Furthermore, a scary state of global politics, the rise in the right,  threatens to further immobilise innovation, creativity and variety in terms of the creative arts and music. 

Sure we can argue that on the other hand:  technology is degrading in price thus becoming accessible for those that desire such music making tools. This has directly given rise to the generation of ‘bedroom producers’, the youtube stars, and the ‘everyone’s a photographer’ with an iPhone. But at what point are we reaping the rewards? When do we get our pay check? 

Short of moving to London, and mingling with the right people, actual success and finance from an otherwise glorified hobby is really only achieved still, by the lucky very few. 

Things are different now than when radio started…we are the generation of knowledge: we have Google. Unlike our elders who would huddle round a single TV set per family, listen to the radio and read the newspapers for updates in the worlds happening, we have global knowledge in our pockets and at our finger tips. Furthermore we have the choice of a whole world of updates, as apposed to the selected updates one might receive from nationalist news. We are the generation of quick fire searches and tune skipping: my mother says I have turrets for tunes when I DJ the car stereo…there’s so much available, we want to hear a little of a lot. 

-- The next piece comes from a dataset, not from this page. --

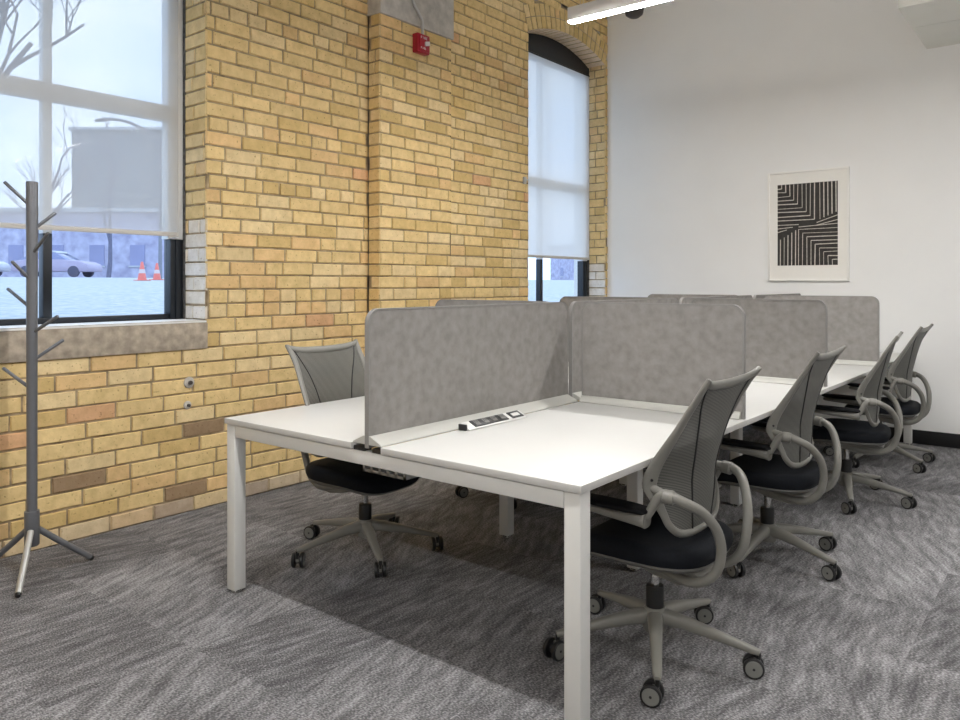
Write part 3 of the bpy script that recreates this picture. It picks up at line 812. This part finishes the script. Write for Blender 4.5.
m = MB(); m.sweep(catmull([(XP+.034, 4.055, 3.52), (XP+.034, 4.062, 3.40), (XP+.034, 4.085, 3.345), (XP+.034, 4.150, 3.275), (XP+.034, 4.168, 3.240), (XP+.034, 4.170, 3.137)], 6), .0105, 'conduit_grey', n=12)
tag(m.build('conduit'), 'thin grey conduit pipe bending down the concrete block', 'conduit')
# old fixings in the brick
def anchor(lab, y, z, s):
    t = thing('wall_anchor', (XW, y, z), 0, lab, 'wall anchor', 'old iron fixings in the brick')
    m = MB(); m.lathe([(.022*s, 0.0), (.020*s, .006), (.010*s, .010)], 'concrete', 14, 'x', (0.003, 0, 0)); m.build('washer', t)
    m = MB(); m.lathe([(.008*s, .008), (.008*s, .022), (.005*s, .024)], 'dark_brown', 8, 'x', (0.003, 0, 0)); m.build('bolt', t)
anchor('upper of two old iron fixings in bricks below the sill', 2.376, .738, 1.5)
anchor('lower of two old iron fixings in bricks below the sill', 2.366, .610, 1.1)
t = thing('chain_bracket', (XC+.002, 5.585, 2.185), 0, 'small metal cord bracket on bricks beside the arched window', 'bracket')
m = MB(); m.box(0, .020, -.040, -.006, 0, .062, 'tray_metal'); m.build('plate', t, bevel=.003)
m = MB(); m.box(.004, .014, -.008, .040, .036, .046, 'conduit_grey'); m.build('arm', t, bevel=.002)

# ------------------------------------------------------------------ pendant lights
def pendant(x0, x1, y, z, lab):
    t = thing('linear_pendant', ((x0+x1)/2, y, z), 0, lab, 'ceiling light', 'linear pendant lights')
    h = (x1-x0)/2
    m = MB(); m.box(-h, h, -.030, .030, .006, .095, 'lamp_body'); m.build('housing', t, bevel=.003)
    m = MB(); m.box(-h+.002, h-.002, -.029, .029, 0, .0055, 'lamp_glow'); m.build('lens', t)
    for s in (-1, 1):
        for q in (-1, 1):
            m = MB(); xx = s*(h-.09); m.sweep([(xx, q*.02, .09), (xx, q*.006, .42)], .0016, 'steel', n=6); m.build('cable', t)
        m = MB(); m.sweep([(s*(h-.09), 0, .42), (s*(h-.09), 0, ZC-z-.02)], .0018, 'steel', n=6); m.build('cable', t)
        m = MB(); m.lathe([(.03, ZC-z-.022), (.03, ZC-z-.0005)], 'lamp_body', 16, 'z', (s*(h-.09), 0, 0)); m.build('canopy', t)
pendant(-2.655, -.25, 4.27, 3.0, 'bright linear pendant light over the desk, end seen before the arch')
pendant(-2.655, -.25, 1.45, 3.0, 'unseen linear pendant added to light the near end of the desk')  # out of view like the next two; added to light the room
pendant(-2.655, -.25, -1.35, 3.0, 'unseen linear pendant added as room light over the carpet behind the viewer')
pendant(.75, 3.15, -1.35, 3.0, 'unseen linear pendant added as room light behind the viewer on the right')
pendant(.75, 3.15, 4.27, 3.0, 'unseen linear pendant added to brighten the white wall, right of the chairs')  # out of view; added to brighten the white wall
# small dark speaker hung behind the near pendant
t = thing('hanging_speaker', (-3.27, 6.37, 3.735), 0, 'small dark dome hanging behind the bright pendant light', 'ceiling device')
m = MB(); m.lathe([(.008, .0), (.045, .006), (.078, .03), (.088, .07), (.088, .16), (.07, .175)], 'dark_brown', 24); m.build('dome', t)
m = MB(); m.sweep([(0, 0, .17), (0, 0, ZC-3.735)], .012, 'dark_brown', n=10); m.build('stem', t)

# ------------------------------------------------------------------ outside
def gz(x):
    return lerp([(-200, 1.9), (-60, 1.72), (-42, 1.62), (-28, 1.30), (-4.2, .80)], x)
m = MB(); xs = [-4.3, -8, -14, -20, -28, -36, -41]; m.grid(lambda u, v: (lerp([(i/(len(xs)-1), x) for i, x in enumerate(xs)], u), -60+v*130, gz(lerp([(i/(len(xs)-1), x) for i, x in enumerate(xs)], u))), 12, 8, 'snow')
tag(m.build('lawn', fixn=False), 'snow dusted lawn outside', kind='structure')
m = MB(); m.grid(lambda u, v: (-41-u*12, -60+v*130, gz(-41-u*12)-.02), 2, 4, 'road'); tag(m.build('road', fixn=False), 'snowy street outside', kind='structure')
m = MB(); m.grid(lambda u, v: (-53-u*140, -150+v*330, gz(-53-u*140)), 4, 4, 'snow'); tag(m.build('field', fixn=False), 'snow covered ground across the street', kind='structure')

def car(lab, x, y, ang, mt):
    t = thing('car', (x, y, gz(x)-.01), ang, lab, 'car')
    prof = [(-2.15, .32), (-2.2, .62), (-2.12, .88), (-1.75, .96), (-1.25, 1.02), (.75, 1.0), (1.75, .90), (2.12, .74), (2.2, .52), (2.15, .30)]
    m = MB(); m.prism(prof, lambda u, v, d: (u, d, v), -.86, .86, mt); m.build('body', t, bevel=.07)
    cab = [(-1.75, .96), (-1.15, 1.38), (-.1, 1.45), (.25, 1.38), (.95, .98)]
    m = MB(); m.prism(cab, lambda u, v, d: (u, d*(1-.22*(v-.96)/.5), v), -.80, .80, 'car_glass'); gl = m.build('cabin', t, bevel=.04)
    m = MB(); m.prism([(-1.2, 1.37), (-.1, 1.44), (.3, 1.37), (.2, 1.47), (-.1, 1.52), (-1.1, 1.46)], lambda u, v, d: (u, d, v), -.64, .64, 'snow_cap'); tag(m.build('roof', t, bevel=.03), 'snow covered roof')
    for sx in (-1.35, 1.35):
        for sy in (-.80, .80):
            m = MB(); m.lathe([(.26, -.09), (.32, -.07), (.32, .07), (.26, .09)], 'tyre', 20, 'y', (sx, sy, .32)); m.build('wheel', t)
ca = math.atan2(20.52-17.98, 48.03-44.84)
car('pale lilac car with snowy roof parked across the street', -46.4, 19.25, ca, 'car_lilac')
car('white car parked across the street at the window edge', -50.6, 15.9, ca, 'car_white')
def cone(lab, x, y, s=1.):
    t = thing('traffic_cone', (x, y, gz(x)), 0, lab, 'traffic cone', 'orange cones on the snow')
    m = MB(); m.lathe([(.22*s, .03), (.18*s, .05), (.05*s, .78*s), (.03*s, .80*s)], 'cone_orange', 18); m.build('body', t)
    m = MB(); m.lathe([(.137*s, .31*s), (.105*s, .48*s)], 'cone_white', 18); m.build('band', t)
    m = MB(); m.box(-.26*s, .26*s, -.26*s, .26*s, 0, .035, 'cone_orange'); m.build('base', t, bevel=.01)
cone('orange traffic cone on the snow, nearer of two', -32.94, 17.22, 1.05)
cone('orange traffic cone by window edge, farther of two', -34.33, 18.67, 1.0)

def tree(lab, x, y, h, seed, mt='bark', r0=.16, lean=(0, 0), grp='bare trees outside', depth=5, spread=.55):
    r = random.Random(seed); t = thing('bare_tree', (x, y, gz(x)-.05), 0, lab, 'tree', grp)
    tr = MB(); br = MB()
    def grow(mb, p, d, l, rad, lev):
        n = 4; pts = [p]; q = p.copy(); dd = d.copy()
        for i in range(n):
            dd = (dd+Vector((r.uniform(-.14, .14), r.uniform(-.14, .14), r.uniform(-.02, .12)))).normalized(); q = q+dd*l/n; pts.append(q.copy())
        mb.sweep(pts, [rad*(1-.45*i/n) for i in range(n+1)], mt, n=5 if lev > 1 else 8, caps=False)
        if lev >= depth: return
        for k in range(r.choice((2, 3, 3))):
            s = r.uniform(.35, 1.); b = pts[min(n, int(s*n)+ (1 if k == 0 else 0))]
            a = r.uniform(0, 2*PI); nd = (dd+Vector((math.cos(a), math.sin(a), r.uniform(-.1, .5)))*r.uniform(spread*.7, spread*1.5)).normalized()
            grow(br, b, nd, l*r.uniform(.6, .78), rad*.55, lev+1)
    grow(tr, Vector((0, 0, 0)), Vector((lean[0], lean[1], 1)).normalized(), h*.38, r0, 0)
    tr.build('trunk', t); br.build('branches', t)
tree('large bare tree with spreading branches at the left of near window', -13.2, 3.6, 8.0, 2, r0=.11, lean=(.0, .03), spread=.62, depth=5)
tree('slim bare tree standing beyond the parked lilac car', -53.5, 20.8, 13, 5, 'far_bark', .18)
tree('slim bare tree across the street, right of the lilac car', -54.0, 25.8, 13, 8, 'far_bark', .17)
tree('bare tree far across the street seen through arched window', -46, 84, 11, 33, 'far_bark', .2)
tree('second bare tree seen through arched window, right of first', -40, 92, 12, 35, 'far_bark', .2)

t = thing('street_lamp', (-36.1, 19.8, gz(-36.6)), 0, 'grey street lamp with a long arched arm outside the near window', 'street lamp')
m = MB(); m.lathe([(.10, 0), (.075, 3), (.06, 6.9)], 'lamp_grey', 12); m.build('pole', t)
hd = Vector((-1.98, -1.58, 0)); pts = catmull([(0, 0, 6.85), tuple(hd*.33+Vector((0, 0, 7.45))), tuple(hd*.7+Vector((0, 0, 7.85))), tuple(hd+Vector((0, 0, 7.95)))], 6)
m = MB(); m.sweep(pts, .07, 'lamp_grey', n=8); m.build('arm', t)
m = MB(); m.sweep([tuple(hd*.98+Vector((0, 0, 7.94))), tuple(hd*1.08+Vector((0, 0, 7.93))), tuple(hd*1.28+Vector((0, 0, 7.86)))], [.05, .12, .06], 'lamp_grey', rb=[.04, .07, .04], n=10); m.build('lamp_head', t)

def house(lab, x, y, ang, w, d, h, mt, rows, cols, name='building'):
    t = thing(name, (x, y, gz(x)), ang, lab, 'building')
    m = MB(); m.box(-w/2, w/2, 0, d, 0, h, mt); m.build('wall', t, bevel=.03, seg=1)
    m = MB(); m.box(-w/2-.3, w/2+.3, -.3, d+.3, h, h+.35, 'snow_cap'); tag(m.build('roof', t), 'snow covered flat roof')
    for i in range(cols):
        for j in range(rows):
            cx = -w/2+w*(i+.5)/cols; z = 1.0+j*(h-.6)/max(1, rows)
            m = MB(); m.box(cx-.6, cx+.6, -.06, .02, z, z+1.7, 'pane_dark'); wf = m.build('window', t)
            m = MB(); m.box(cx-.7, cx+.7, -.12, -.02, z-.12, z, 'snow_cap'); m.build('ledge', wf)
va = math.atan2(47.26-40.66, -85.09+93.36)
house('wide lavender brick building low across the street', -66.5, 27.5, va, 30, 8, 5.4, 'house_lavender', 1, 9)
house('pale grey block rising behind the bare trees', -89.2, 44.0, va, 11.5, 12, 17.5, 'house_grey', 0, 0)
house('lavender building far off, seen through the arched window', -62, 120, -.5, 60, 10, 7, 'house_lavender', 1, 6)

# ------------------------------------------------------------------ sky
w = bpy.data.worlds.new('World'); bpy.context.scene.world = w; w.use_nodes = True
nt = w.node_tree; nt.nodes.clear(); N, L = nt.nodes.new, nt.links.new
tc = N('ShaderNodeTexCoord'); n = N('ShaderNodeTexNoise'); n.inputs['Scale'].default_value = 3.4; n.inputs['Detail'].default_value = 5; n.inputs['Roughness'].default_value = .5
mp = N('ShaderNodeMapping'); mp.inputs['Scale'].default_value = (1, 1, 2.6); L(tc.outputs['Generated'], mp.inputs['Vector']); L(mp.outputs[0], n.inputs['Vector'])
r = N('ShaderNodeValToRGB'); r.color_ramp.elements[0].position = .36; r.color_ramp.elements[0].color = (.30, .44, .72, 1)
r.color_ramp.elements[1].position = .66; r.color_ramp.elements[1].color = (.54, .61, .72, 1)
L(n.outputs['Fac'], r.inputs['Fac']); bg = N('ShaderNodeBackground'); bg.inputs['Strength'].default_value = 2.7; L(r.outputs['Color'], bg.inputs['Color'])
o = N('ShaderNodeOutputWorld'); L(bg.outputs[0], o.inputs[0])

# ------------------------------------------------------------------ camera
cam = bpy.data.cameras.new('camera'); co = bpy.data.objects.new('camera', cam); C.objects.link(co)
co.location = (0, 0, 1.305); co.rotation_euler = (PI/2, 0, math.atan2(610, 765))
cam.sensor_width = 36; cam.lens = 36*765/960; cam.shift_y = -77/960; cam.clip_end = 500
sc = bpy.context.scene; sc.camera = co
sc.view_settings.view_transform = 'Standard'; sc.view_settings.look = 'None'; sc.view_settings.exposure = 0.36; sc.view_settings.gamma = 1
sc.cycles.max_bounces = 10; sc.cycles.diffuse_bounces = 6; sc.cycles.transparent_max_bounces = 16
sc.cycles.sample_clamp_indirect = 6
sc.cycles.use_denoising = True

That’s why BBC Sounds is important. It’s a shining beacon of hope to an otherwise disenfranchised generation. It’s a shiny new platform for hopeful podcasters to aspire too. A whole division of a global company dedicated to the preservation of all things audio. Preservation being the operative word. 

With information readily available instantly on our phones and in our pockets, it’s a necessary and obvious step to offer any and all desired listening to be instantly available too.

Radio is intergenerational, I share podcasts with my father and visa versa, and now the exciting aspect for me, with the new BBC Sounds is that they are re-exploring the riches of their podcast archives. That’s right. The archives are being re-released. 

That means that the old John Peel shows that introduced ‘Rankin Trevor’ to my father, can now be found and relived by me. It’s radio for everyone: wherever, whenever. BBC has recognised the sheer scale of passionate podcasters, and realised a space for it all to come together. As a gentleman by the name of James described at the BBCSounds launch…

“Radio helped make us who we are, it is our chosen soundtrack to our lives.” 

Listening is an immersive and creative experience and we want flexibility and too listen on our own terms. This new platform is not only thrilling in it’s rerelease of it’s radio and podcast archive, it’s got every contemporary corner of podcast platforms readily waiting to be listened too along side every radio channel. 

For podcast makers it’s a huge step into the light that a company as important and large as the BBC is taking steps to preserve the art form, ensure it’s continued and to avoid the death of radio. 

It’s a platform to support it’s extended a helping hand and encouraging creativity and innovation. Let alone the hours and hours of knowledge and entertainment, the herd of podcasters and documentary writers waiting to be heard. 

A whole world of podcasters can equip themselves safe in the knowledge BBC is making radio cool again - the doors of opportunity have been opened, and hopefully will encourage others to open theirs too.